**Goal of the exercise**
Output the material beneath this task exactly, images excluded.

**Material**
○ ○ ○ ○ ○
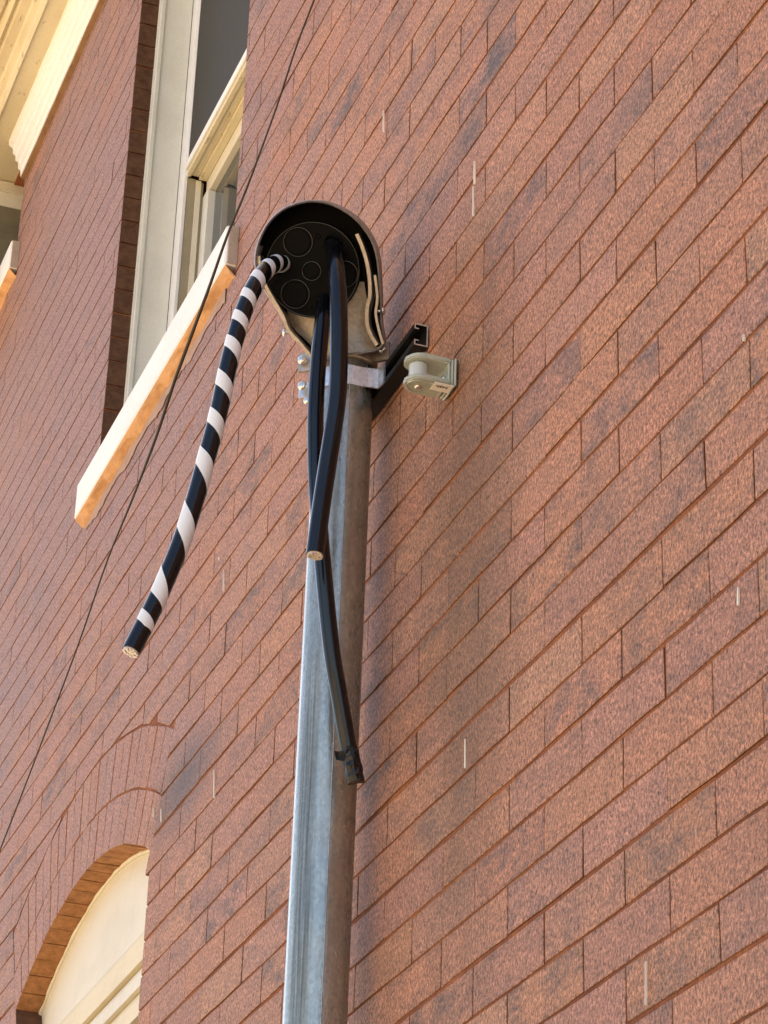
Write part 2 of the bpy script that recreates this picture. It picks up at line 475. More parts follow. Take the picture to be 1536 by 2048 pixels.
# brick shapes -----------------------------------------------------------
def brick_poly(bm, pts, depth, rnd, wob=0.0011, cham=0.0009, y0=0.0, tint_layer=None, tint=None, edge_n=4, ym=None):
    """prism with a chamfered, slightly uneven front; pts anticlockwise seen from outside (X right, Z up)"""
    n = len(pts)
    ring = []
    for i in range(n):
        a, b = Vector(pts[i]), Vector(pts[(i + 1) % n])
        L = (b - a).length
        k = max(1, int(round(L / 0.05))) if edge_n else 1
        for j in range(k):
            p = a.lerp(b, j / k)
            ring.append(p)
    cx = sum((p.x for p in ring)) / len(ring); cz = sum((p.y for p in ring)) / len(ring)
    c = Vector((cx, cz))
    tx, tz = rnd.uniform(-0.0022, 0.0022), rnd.uniform(-0.006, 0.006)
    off = rnd.uniform(-0.0004, 0.0004)
    outer, inner, back = [], [], []
    for p in ring:
        d = (c - p); d.normalize()
        pj = p + Vector((rnd.uniform(-wob, wob), rnd.uniform(-wob, wob)))
        pin = pj + Vector((math.copysign(cham, c.x - p.x), math.copysign(cham, c.y - p.y)))
        yf = y0 + off + (pj.x - cx) * tx + (pj.y - cz) * tz
        inner.append(bm.verts.new((pin.x, yf, pin.y)))
        outer.append(bm.verts.new((pj.x, yf + cham, pj.y)))
        back.append(bm.verts.new((pj.x, y0 + depth, pj.y)))
    m = len(ring); fs = [bm.faces.new(inner)]
    for k in range(m):
        k2 = (k + 1) % m
        fs.append(bm.faces.new((inner[k2], inner[k], outer[k], outer[k2])))
        sf = bm.faces.new((outer[k2], outer[k], back[k], back[k2])); sf.material_index = 1; fs.append(sf)
    if tint_layer is not None:
        for f in fs:
            for l in f.loops: l[tint_layer] = tint
    return fs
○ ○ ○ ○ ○
**Expected answer**
Write part 2 of the bpy script that recreates this picture. It picks up at line 475. More parts follow. Take the picture to be 1536 by 2048 pixels.
# brick shapes -----------------------------------------------------------
def brick_poly(bm, pts, depth, rnd, wob=0.0011, cham=0.0009, y0=0.0, tint_layer=None, tint=None, edge_n=4, ym=None):
    """prism with a chamfered, slightly uneven front; pts anticlockwise seen from outside (X right, Z up)"""
    n = len(pts)
    ring = []
    for i in range(n):
        a, b = Vector(pts[i]), Vector(pts[(i + 1) % n])
        L = (b - a).length
        k = max(1, int(round(L / 0.05))) if edge_n else 1
        for j in range(k):
            p = a.lerp(b, j / k)
            ring.append(p)
    cx = sum((p.x for p in ring)) / len(ring); cz = sum((p.y for p in ring)) / len(ring)
    c = Vector((cx, cz))
    tx, tz = rnd.uniform(-0.0022, 0.0022), rnd.uniform(-0.006, 0.006)
    off = rnd.uniform(-0.0004, 0.0004)
    outer, inner, back = [], [], []
    for p in ring:
        d = (c - p); d.normalize()
        pj = p + Vector((rnd.uniform(-wob, wob), rnd.uniform(-wob, wob)))
        pin = pj + Vector((math.copysign(cham, c.x - p.x), math.copysign(cham, c.y - p.y)))
        yf = y0 + off + (pj.x - cx) * tx + (pj.y - cz) * tz
        inner.append(bm.verts.new((pin.x, yf, pin.y)))
        outer.append(bm.verts.new((pj.x, yf + cham, pj.y)))
        back.append(bm.verts.new((pj.x, y0 + depth, pj.y)))
    m = len(ring); fs = [bm.faces.new(inner)]
    for k in range(m):
        k2 = (k + 1) % m
        fs.append(bm.faces.new((inner[k2], inner[k], outer[k], outer[k2])))
        sf = bm.faces.new((outer[k2], outer[k], back[k], back[k2])); sf.material_index = 1; fs.append(sf)
    if tint_layer is not None:
        for f in fs:
            for l in f.loops: l[tint_layer] = tint
    return fs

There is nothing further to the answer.